30inch over 60ms => an average speed of 500inch/s, which means the max speed (peak of the velocity vs. time triangle) is 1000inch/s.

Accelerating to that speed over 20ms means accel is 50,000inch/s2 ≈ 4167ft/s2 > 129g. Even if accel and decel times are split evenly, it's over 86g.

Oh my. Or is my math wrong?
 
30inch over 60ms => an average speed of 500inch/s, which means the max speed (peak of the velocity vs. time triangle) is 1000inch/s.

Accelerating to that speed over 20ms means accel is 50,000inch/s2 ≈ 4167ft/s2 > 129g. Even if accel and decel times are split evenly, it's over 86g.

Oh my. Or is my math wrong?

Pretty dang close....I achieved better results than what they had at 2500 units/sec, 65,000 units/sec2. 40ms moves.

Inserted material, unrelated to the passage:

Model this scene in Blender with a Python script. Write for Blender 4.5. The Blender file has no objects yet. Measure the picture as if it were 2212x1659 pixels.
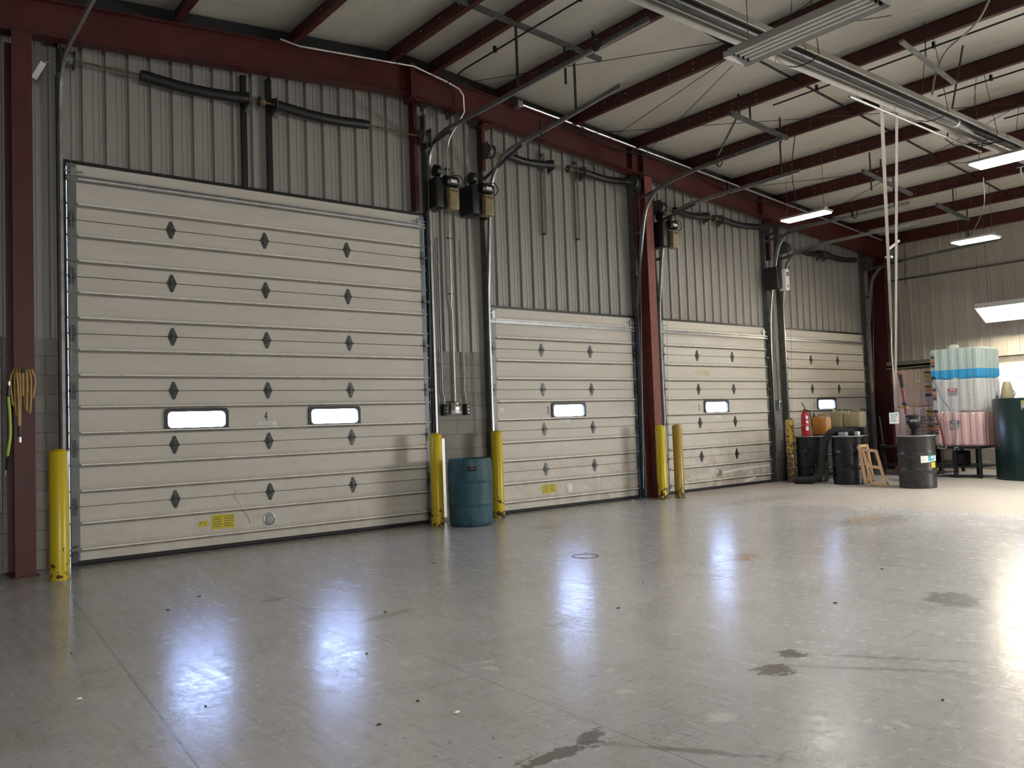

Its a big honking motor, Running about 90% torque just for the inertia of the move at those speeds. And there's a bunch of them. PE small, VE spikes but I don't care...position more important. The adaptive and auto tune algorithms with load observer have come a long way from the servos days.
 
drbitboy's calcs are correct. He is assuming that ramping up is 30 ms and 30 ms is ramping down so each ramp is 15 inches long. I get different ( lower ) accel number because I am assuming the ramp up is 30 ms and the ramp down is 30 ms. Even so the acceleration and deceleration rates are TOO DAMN HIGH.

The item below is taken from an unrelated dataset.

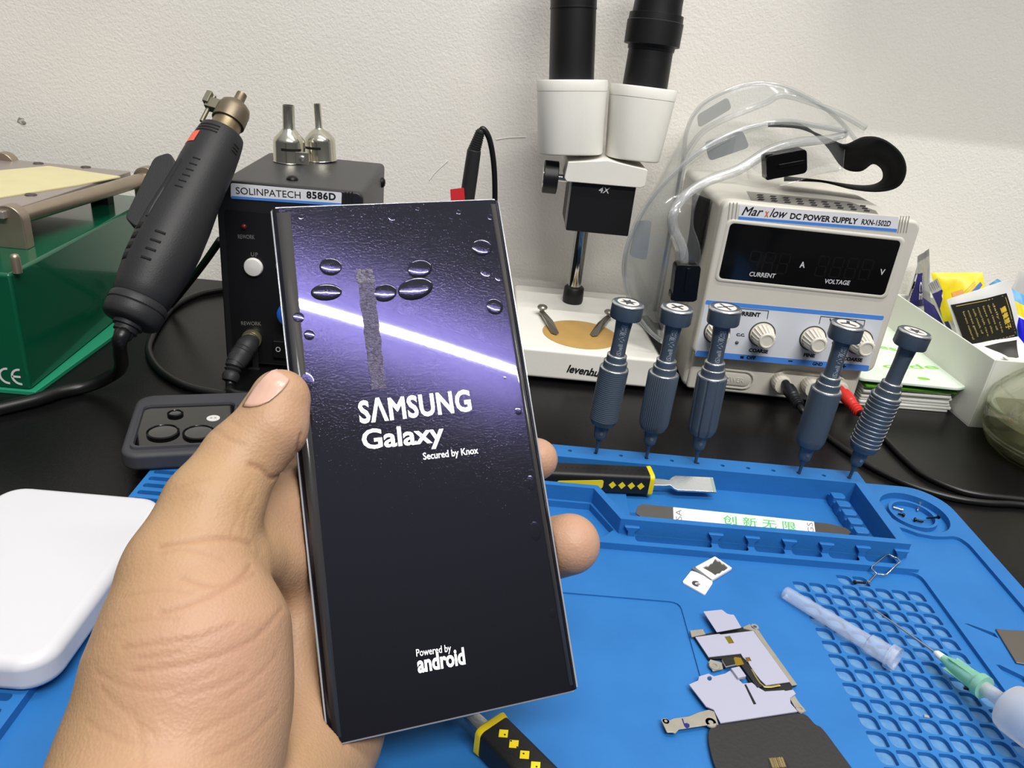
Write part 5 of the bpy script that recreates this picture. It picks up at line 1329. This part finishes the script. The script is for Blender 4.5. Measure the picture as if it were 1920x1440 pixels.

The problem is the 60 ms. Not possible. Even if I break the motion profile into separate accel, constv, and decel segments the constv=750 in/s and the accel and decel rates are 37500 in/s^2



Then there is this thing call the frequency of acceleration or motion. Assuming ramping up and ramp down take all the time then the frequency of motion is 1/60ms = 2.6 Hz. The open loop frequency needs to be about 4 times that. Robertmee said his system is massive so I doubt his system is fast enough. Another way of looking at it that if it takes 5 time constants to get within 1% of the final velocity, time constant of the system must be about 1/5th of the time it takes to get to peak velocity.
I doubt the motor and load have a time constant of about 12, better yet 10 ms.


Robertmee needs to show a trend and 1 ms intervals showing the target trajectory or we are guessing except being able to calculate it won't work.